**To do**
Emit the data below verbatim, stripping out any pictures.

**Supplied data**
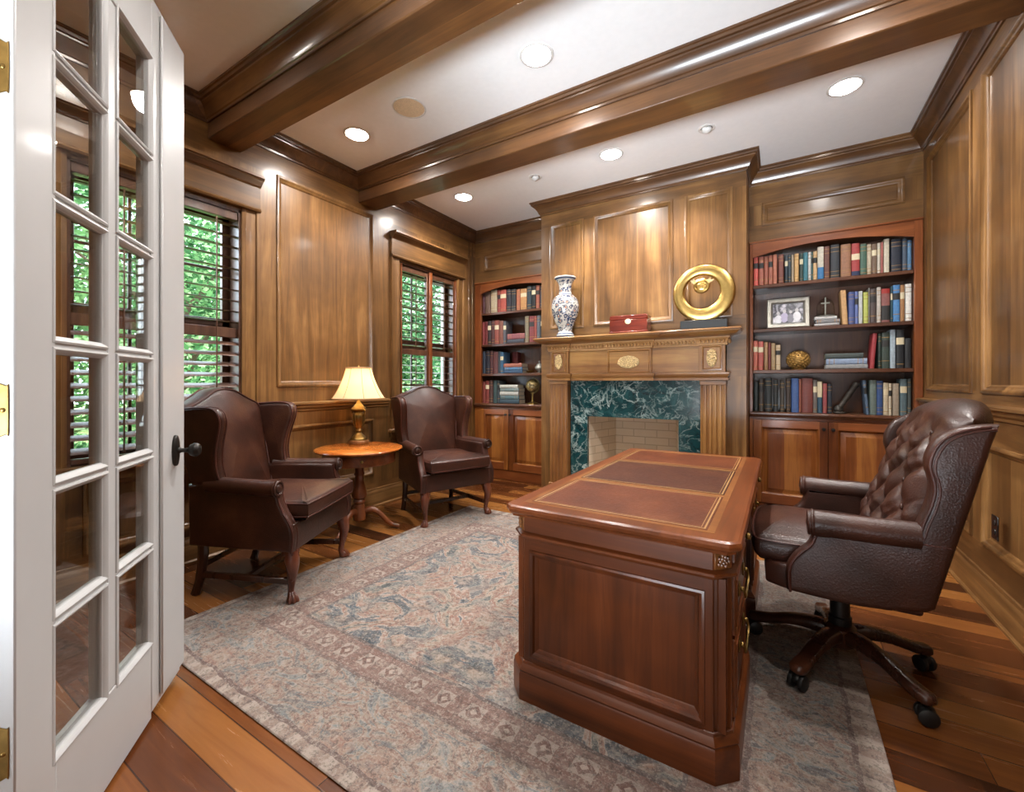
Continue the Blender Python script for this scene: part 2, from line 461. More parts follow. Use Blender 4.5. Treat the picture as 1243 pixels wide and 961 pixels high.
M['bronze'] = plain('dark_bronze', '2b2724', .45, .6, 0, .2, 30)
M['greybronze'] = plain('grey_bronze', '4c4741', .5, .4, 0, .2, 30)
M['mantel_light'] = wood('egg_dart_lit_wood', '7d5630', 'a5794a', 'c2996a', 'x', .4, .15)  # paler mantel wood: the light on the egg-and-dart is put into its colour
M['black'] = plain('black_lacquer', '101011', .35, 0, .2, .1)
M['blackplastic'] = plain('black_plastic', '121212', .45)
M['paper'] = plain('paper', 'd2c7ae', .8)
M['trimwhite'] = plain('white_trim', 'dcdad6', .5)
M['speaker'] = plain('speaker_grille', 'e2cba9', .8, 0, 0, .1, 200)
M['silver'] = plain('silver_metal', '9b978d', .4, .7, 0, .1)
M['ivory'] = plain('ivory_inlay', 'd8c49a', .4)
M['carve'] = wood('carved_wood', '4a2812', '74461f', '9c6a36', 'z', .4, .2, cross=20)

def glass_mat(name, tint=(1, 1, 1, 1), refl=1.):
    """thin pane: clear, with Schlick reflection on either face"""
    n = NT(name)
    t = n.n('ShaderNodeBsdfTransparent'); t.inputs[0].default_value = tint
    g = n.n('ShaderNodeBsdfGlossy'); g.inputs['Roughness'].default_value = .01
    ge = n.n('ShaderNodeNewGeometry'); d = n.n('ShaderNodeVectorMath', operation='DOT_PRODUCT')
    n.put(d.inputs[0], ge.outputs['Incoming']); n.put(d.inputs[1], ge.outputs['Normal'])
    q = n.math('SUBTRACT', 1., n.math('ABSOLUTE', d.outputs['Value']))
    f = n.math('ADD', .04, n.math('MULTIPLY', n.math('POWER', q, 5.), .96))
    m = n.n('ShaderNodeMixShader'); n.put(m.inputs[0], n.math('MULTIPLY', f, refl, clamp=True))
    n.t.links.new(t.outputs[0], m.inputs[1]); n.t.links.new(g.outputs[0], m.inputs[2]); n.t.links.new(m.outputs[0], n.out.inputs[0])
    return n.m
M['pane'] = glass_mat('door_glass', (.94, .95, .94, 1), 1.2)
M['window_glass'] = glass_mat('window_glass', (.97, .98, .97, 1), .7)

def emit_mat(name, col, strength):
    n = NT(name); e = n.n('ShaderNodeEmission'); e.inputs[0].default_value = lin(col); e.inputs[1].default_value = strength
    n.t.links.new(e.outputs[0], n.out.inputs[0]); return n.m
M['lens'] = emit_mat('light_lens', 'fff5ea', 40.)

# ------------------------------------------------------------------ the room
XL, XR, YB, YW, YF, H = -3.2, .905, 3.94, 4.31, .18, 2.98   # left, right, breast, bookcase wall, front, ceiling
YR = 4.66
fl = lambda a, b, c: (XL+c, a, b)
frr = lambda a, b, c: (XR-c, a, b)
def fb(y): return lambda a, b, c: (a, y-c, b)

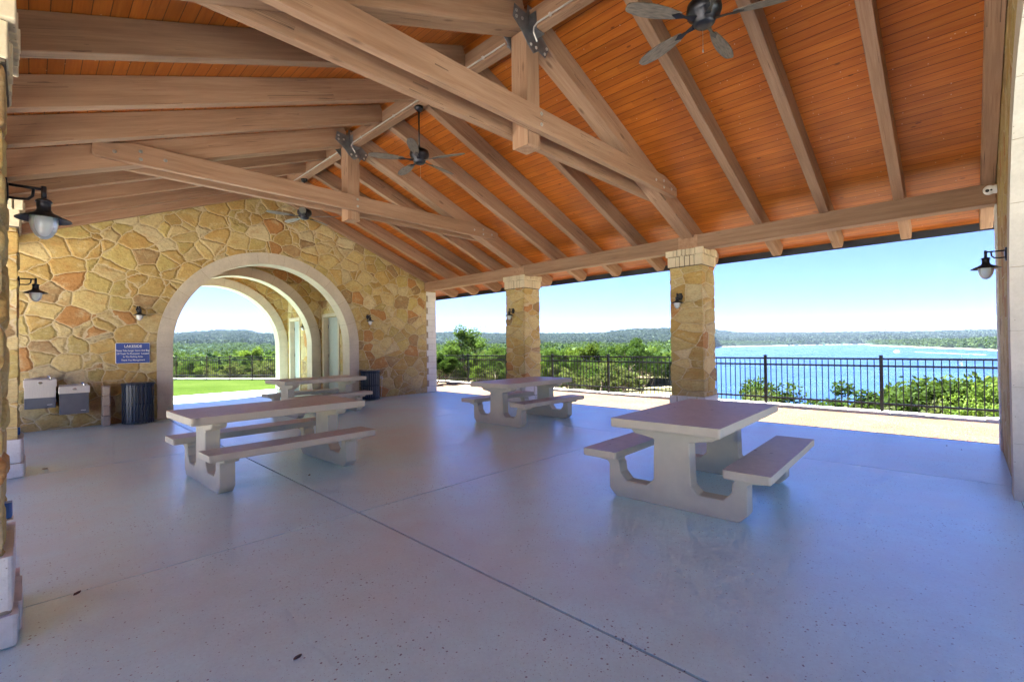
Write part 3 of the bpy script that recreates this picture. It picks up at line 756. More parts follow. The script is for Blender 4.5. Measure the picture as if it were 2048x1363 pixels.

**Result of the task**
Continue the Blender Python script for this scene: part 2, from line 461. More parts follow. Use Blender 4.5. Treat the picture as 1243 pixels wide and 961 pixels high.
M['bronze'] = plain('dark_bronze', '2b2724', .45, .6, 0, .2, 30)
M['greybronze'] = plain('grey_bronze', '4c4741', .5, .4, 0, .2, 30)
M['mantel_light'] = wood('egg_dart_lit_wood', '7d5630', 'a5794a', 'c2996a', 'x', .4, .15)  # paler mantel wood: the light on the egg-and-dart is put into its colour
M['black'] = plain('black_lacquer', '101011', .35, 0, .2, .1)
M['blackplastic'] = plain('black_plastic', '121212', .45)
M['paper'] = plain('paper', 'd2c7ae', .8)
M['trimwhite'] = plain('white_trim', 'dcdad6', .5)
M['speaker'] = plain('speaker_grille', 'e2cba9', .8, 0, 0, .1, 200)
M['silver'] = plain('silver_metal', '9b978d', .4, .7, 0, .1)
M['ivory'] = plain('ivory_inlay', 'd8c49a', .4)
M['carve'] = wood('carved_wood', '4a2812', '74461f', '9c6a36', 'z', .4, .2, cross=20)

def glass_mat(name, tint=(1, 1, 1, 1), refl=1.):
    """thin pane: clear, with Schlick reflection on either face"""
    n = NT(name)
    t = n.n('ShaderNodeBsdfTransparent'); t.inputs[0].default_value = tint
    g = n.n('ShaderNodeBsdfGlossy'); g.inputs['Roughness'].default_value = .01
    ge = n.n('ShaderNodeNewGeometry'); d = n.n('ShaderNodeVectorMath', operation='DOT_PRODUCT')
    n.put(d.inputs[0], ge.outputs['Incoming']); n.put(d.inputs[1], ge.outputs['Normal'])
    q = n.math('SUBTRACT', 1., n.math('ABSOLUTE', d.outputs['Value']))
    f = n.math('ADD', .04, n.math('MULTIPLY', n.math('POWER', q, 5.), .96))
    m = n.n('ShaderNodeMixShader'); n.put(m.inputs[0], n.math('MULTIPLY', f, refl, clamp=True))
    n.t.links.new(t.outputs[0], m.inputs[1]); n.t.links.new(g.outputs[0], m.inputs[2]); n.t.links.new(m.outputs[0], n.out.inputs[0])
    return n.m
M['pane'] = glass_mat('door_glass', (.94, .95, .94, 1), 1.2)
M['window_glass'] = glass_mat('window_glass', (.97, .98, .97, 1), .7)

def emit_mat(name, col, strength):
    n = NT(name); e = n.n('ShaderNodeEmission'); e.inputs[0].default_value = lin(col); e.inputs[1].default_value = strength
    n.t.links.new(e.outputs[0], n.out.inputs[0]); return n.m
M['lens'] = emit_mat('light_lens', 'fff5ea', 40.)

# ------------------------------------------------------------------ the room
XL, XR, YB, YW, YF, H = -3.2, .905, 3.94, 4.31, .18, 2.98   # left, right, breast, bookcase wall, front, ceiling
YR = 4.66
fl = lambda a, b, c: (XL+c, a, b)
frr = lambda a, b, c: (XR-c, a, b)
def fb(y): return lambda a, b, c: (a, y-c, b)

Write part 3 of the bpy script that recreates this picture. It picks up at line 756. More parts follow. The script is for Blender 4.5. Measure the picture as if it were 2048x1363 pixels.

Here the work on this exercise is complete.